Dr Chan noted with interest a statement from a civil society group leader, urging SUPP to abandon Taib or be buried in the state election.
"Looking back, it seems that what he said turned out to be factual. SUPP was almost buried after the April 16, 2011 election ," he said, conceding that the statement by the civil society group was a general feeling of the Chinese towards the chief minister and SUPP.
"Somehow, rightly or wrongly, his message sank down well with the urban voters who are Internet-savvy. His lies and half-truths made an impact and our publicity was unable to match that from Peninsular Malaysia," he said.
"If the May 20, 2006 electoral disaster was etched in our memory for a long, long time, then the April 16, 2011 results could be considered a very bad nightmare, for SUPP suffered its worst defeat in its history," he said.

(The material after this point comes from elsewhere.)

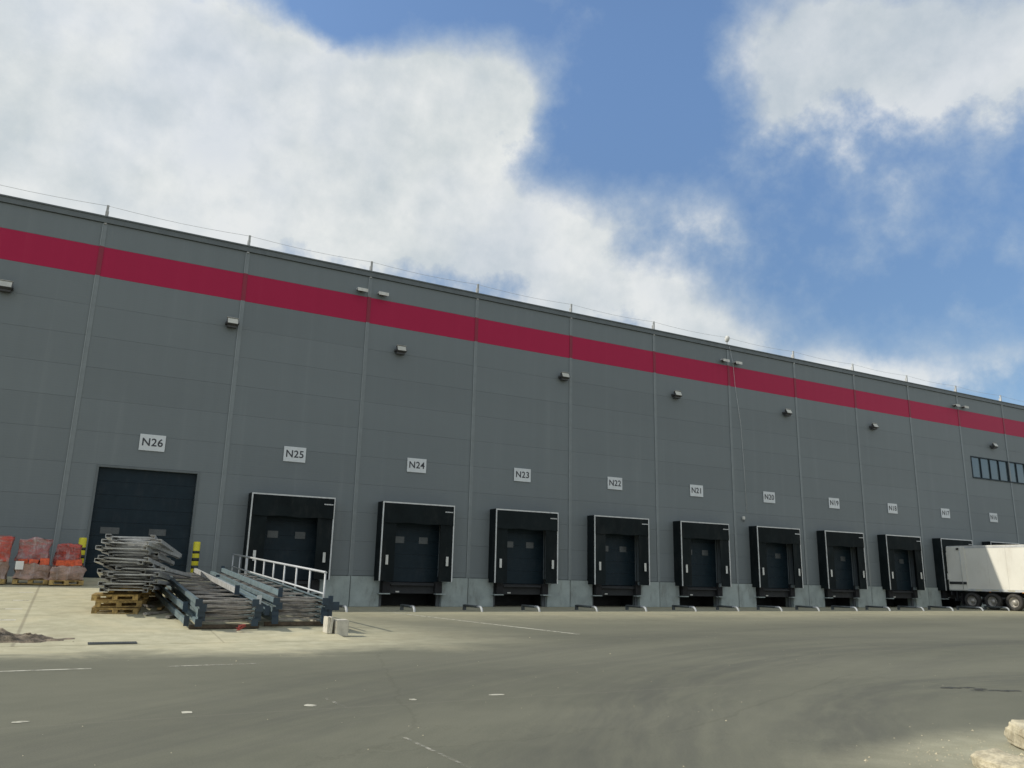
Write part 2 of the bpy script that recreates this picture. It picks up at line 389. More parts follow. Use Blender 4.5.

"We worked so hard with the hope of retaining our seats from 2006 at least. But we were crushed. We lost 13 seats to the Opposition and became the biggest Barisan Nasional casualty," he wrote.
He said he knew he was about to lose his Piasau seat, which he had served since 1983, even before the final tally was counted.
"I was constantly being updated by our people at the party headquarters in Kuching and our operation room in Miri.
"One after another, our seats fell," he added.
Dr Chan said he bore no bitterness in his heart against anyone for SUPP's disastrous electoral performance.
"I will always maintain that this was an election where SUPP made all the right moves and had all the right strategies to win.
"However, so many factors beyond our control were at play and we were caught in its tail-spin and crushed," he wrote.
He said he submitted his resignation letter to the party to take full responsibility for the defeat in 13 seats, but the Central Working Committee requested him to stay on and see out the full term.
He said he then immediately set about looking for ways to prepare for a handover to the younger generation.
His word of caution to the government – make sure no community is sidelined or victimised, especially in the Opposition-controlled areas, otherwise, there will surely be additional retaliation in the 13th general election.